Non solo una “macchina poderosa” (farà la fine della “gioiosa macchina da guerra” allestita da chi avrebbe poi perso sonoramente le elezioni politiche del 1994, aprendo la strada, a parte alcune parentesi, ad una lunga stagione di decadimento della politica stessa?) ma… addirittura un “miracolo”!

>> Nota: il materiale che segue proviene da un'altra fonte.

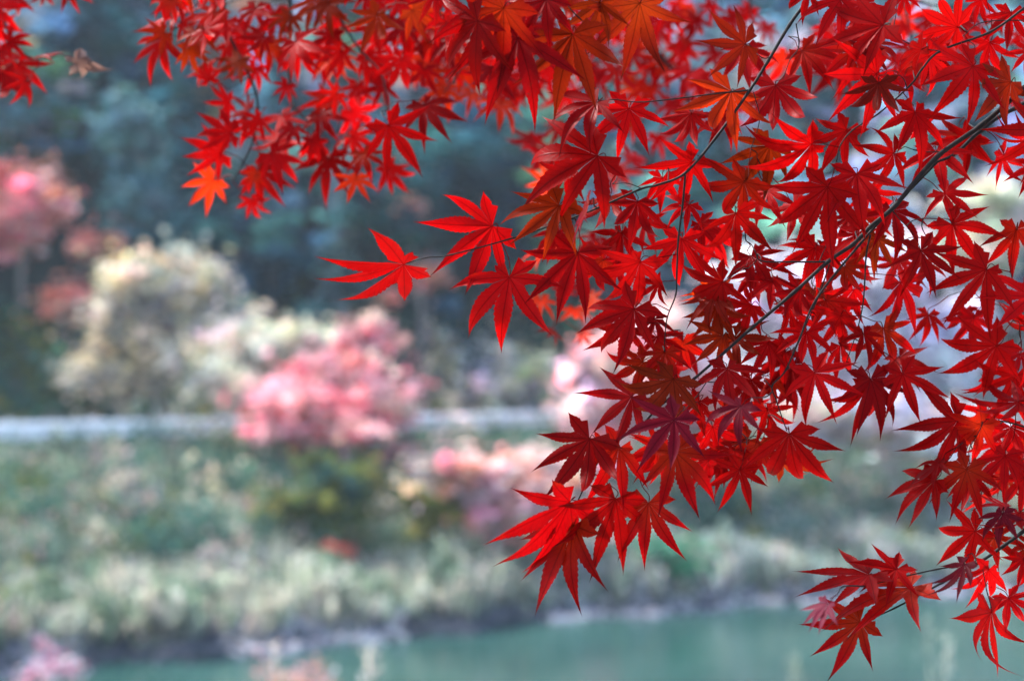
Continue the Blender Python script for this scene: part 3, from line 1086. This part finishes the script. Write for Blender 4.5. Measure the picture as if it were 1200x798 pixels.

Un atteggiamento che forse ha un po’ contagiato anche altri dirigenti al Ministero: a conclusione della nota diramata in data 13 agosto con oggetto “Trasmissione verbale Cts e indicazioni al Dirigenti scolastici”, il capo Dipartimento per il sistema educativo di istruzione e di formazione, Marco Bruschi (un tempo meglio conosciuto come Max Bruschi, quando era consulente della ministra Gelmini all’epoca dei tagli ai finanziamenti alle scuole e dei tagli al personale) si “concede” la seguente frase non proprio in stile nota ministeriale: “Una simile capacità operativa ci ha consentito di affrontare serenamente gli esami di Stato. Capisco che la loro riuscita non ha rappresentato una ‘notizia’, ed è un peccato che in pochi abbiano riconosciuto questo successo, in maniera inversamente proporzionale ai molti che preconizzavano, sino al giorno prima, disastri”. Egregio dott. Bruschi a proposito di quegli esami di maturità in presenza (magari come dice lei un successo), un dato di fatto è che il loro svolgimento in presenza è stato una “forzatura” perché contrastava con il Testo unico delle disposizioni legislative in materia di istruzione, se si tiene in considerazione che il Dpcm dell’11 giugno scorso prorogava sino al 14 luglio la sospensione delle attività didattiche in presenza: e per il Testo unico (“legge primaria”) gli esami di maturità sono proprio attività didattiche. Per capire meglio i passaggi normativi di questa faccenda invito a leggere un articolo scritto sull’argomento qualche tempo fa.
E gli esami di Stato conclusivi del secondo ciclo di istruzione si svolsero nel mese di giugno, ma quando fu presa la decisione di farli svolgere in presenza la situazione sanitaria era migliorata ma ancora considerata a forte rischio da eminenti virologi.
Ma un certo istinto alla rabbia e alla polemica permane nella ministra Azzolina (che forse ha anche una qualche inclinazione alla permalosità), anche quando dopo le inquietudini sulla effettiva sicurezza (per i ragazzi, ma anche per il personale scolastico e i familiari a casa), le prese di posizione di sindacati, presidi (attraverso il presidente dell’Anp), varie forze politiche di opposizione (le quali certo non hanno “fatto sconti” al ministro e al Governo), le ironie e il disappunto di molti, la stessa ministra cerca di smorzare le polemiche considerando quella del Cts una eventuale disposizione temporanea, in attesa che vengano individuati gli spazi aggiuntivi e giungano nelle scuole i banchi monoposto e quelli innovativi e dicendo “sto facendo i salti mortali con tutto il governo e tutti quelli che stanno lavorando per la riapertura delle scuole”. Ma alla fine l’istinto prevale ed emerge ancora una volta una certa irritazione: “vorrei tanto che lo stesso sforzo lo facessero tutti, mi aspetto di vedere responsabilità. Lo sforzo per il bene della scuola deve essere di tutti”.
Chi non si sta sforzando, ministro? Chi non dimostra responsabilità?